Il rifiuto della pena di morte ora si fa catechesi e ricongiunge la dottrina della Chiesa con il buon senso dei Vangeli. L’intervento di papa Francesco contro le esecuzioni capitali nel mondo ha un’importanza storica proprio perché non è soltanto faltus vocis.

Al contrario presuppone una modifica in calce al testo del Catechismo della Chiesa Cattolica che sarà poi tradotta nelle diverse lingue e inserita in tutte le edizioni. L’ultima edizione del 1992 non escludeva il ricorso al boia di Stato per i «casi estremi». Ora nessuna eccezione alla regola, la vita umana deve essere preservata e difesa in ogni caso.

Non solo il rifiuto della primitiva legge del taglione, non solo il rispetto del Quinto comandamento ( «Non uccidere! » ), non solo l’idea che l’uomo ( o lo Stato) non può sostituirsi al Dio creatore decretando la morte dei suoi simili, l’idea di Francesco è soprattutto politica e la sua strategia è “attiva”. Il Vaticano vuole in tal senso lottare per una moratoria mondiale della pena di morte, è un suo obiettivo concreto e per raggiungerlo eserciterà tutta l’influenza di cui dispone. Già nel 2015, durante il papa argentino, in un toccante discorso pronunciato nella “tana del lupo” e cioè al Congresso degli Stati Uniti paese fieramente anti- abolizionista, condannò con fermezza la pena capitale, annunciando l’impegno del suo magistero per abolirla ovunque nel pianeta.

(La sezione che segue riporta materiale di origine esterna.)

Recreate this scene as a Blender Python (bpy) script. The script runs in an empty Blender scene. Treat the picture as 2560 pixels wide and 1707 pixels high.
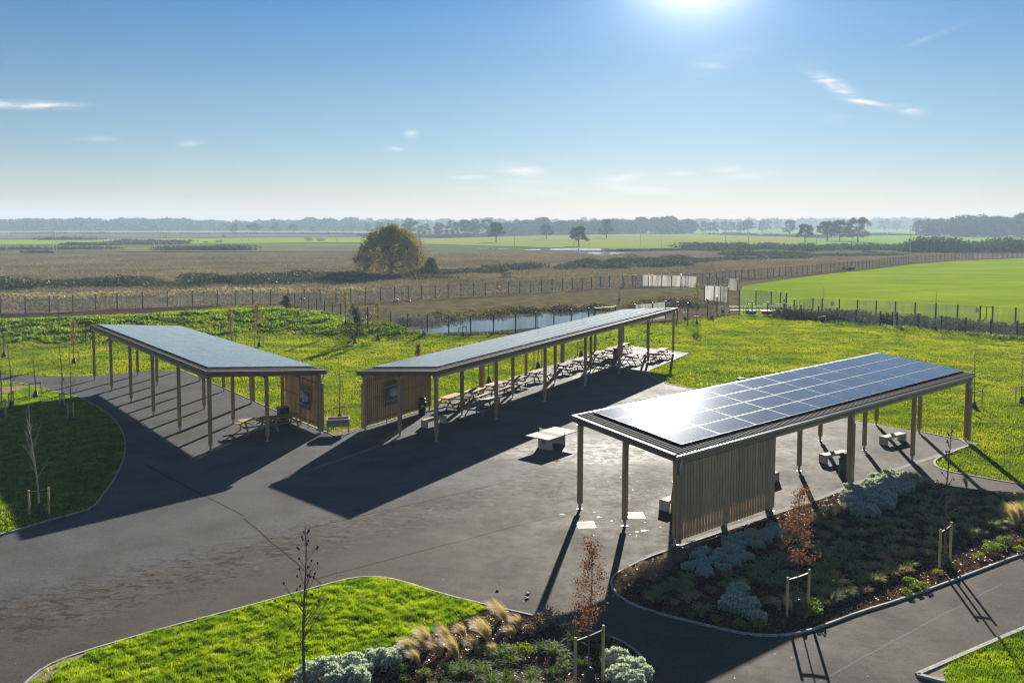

Molto dettagliate le parole di Bergoglio: «Per molto tempo il ricorso alla pena di morte da parte della legittima autorità, dopo un processo regolare, fu ritenuta una risposta adeguata alla gravità di alcuni delitti e un mezzo accettabile, anche se estremo, per la tutela del bene comune. Oggi è sempre più viva la consapevolezza che la dignità della persona non viene perduta neanche dopo aver commesso crimini gravissimi. Inoltre, si è diffusa una nuova comprensione del senso delle sanzioni penali da parte dello Stato. Infine, sono stati messi a punto sistemi di detenzione più efficaci, che garantiscono la doverosa difesa dei cittadini, ma, allo stesso tempo, non tolgono al reo in modo definitivo la possibilità di redimersi». La dignità della persona non viene dunque perduta neanche di fronte al più efferato dei crimini, un concetto che verrà normato dalla Congreazione per la Dottrina della Fede.

«La Chiesa insegna, alla luce del Vangelo, che la pena di morte è inammissibile- prosegue Bergoglio- perchè attenta all’inviolabilità e dignità della persona e si impegna con determinazione per la sua abolizione in tutto il mondo».

Finora l’insegnamento tradizionale della Chiesa non escludeva in modo assoluto il ricorso alla pena di morte. È per questo motivo che Papa Francesco ha auspicato che il Catechismo venga modificato. Il punto in questione era il 2267: «L’insegnamento tradizionale della Chiesa non esclude, supposto il pieno accertamento dell’identità e della responsabilità del colpevole, il ricorso alla pena di morte, quando questa fosse l’unica via praticabile per difendere efficacemente dall’aggressore ingiusto la vita di esseri umani».

Questa formulazione era stata chiesta esplicitamente alla Santa Sede dal rappresentante dell’Episcopato del Cile nel Comitato di redazione del Catechismo, come aveva poi rivelato l’allora cardinale Joseph Ratzinger. In realtà il Concilio di Trento, nel suo Catechismo, ripreso dal Catechismo maggiore di Pio X, diceva che è lecito uccidere quando si combatte «una guerra giusta» e quando «quando si esegue per ordine dell’autorità suprema la condanna di morte in pena di qualche delitto».

Lo stesso Stato del Vaticano prevedeva la pena capitale fino alla prima abolizione de facto, ma non de jure da parte di Paolo VI. Fu papa Wojtyla che, con l’eciclica motu proprio nel febbraio 2001, che abolì in modo definitivo l’estremo supplizio dalla Legge fondamentale vaticana.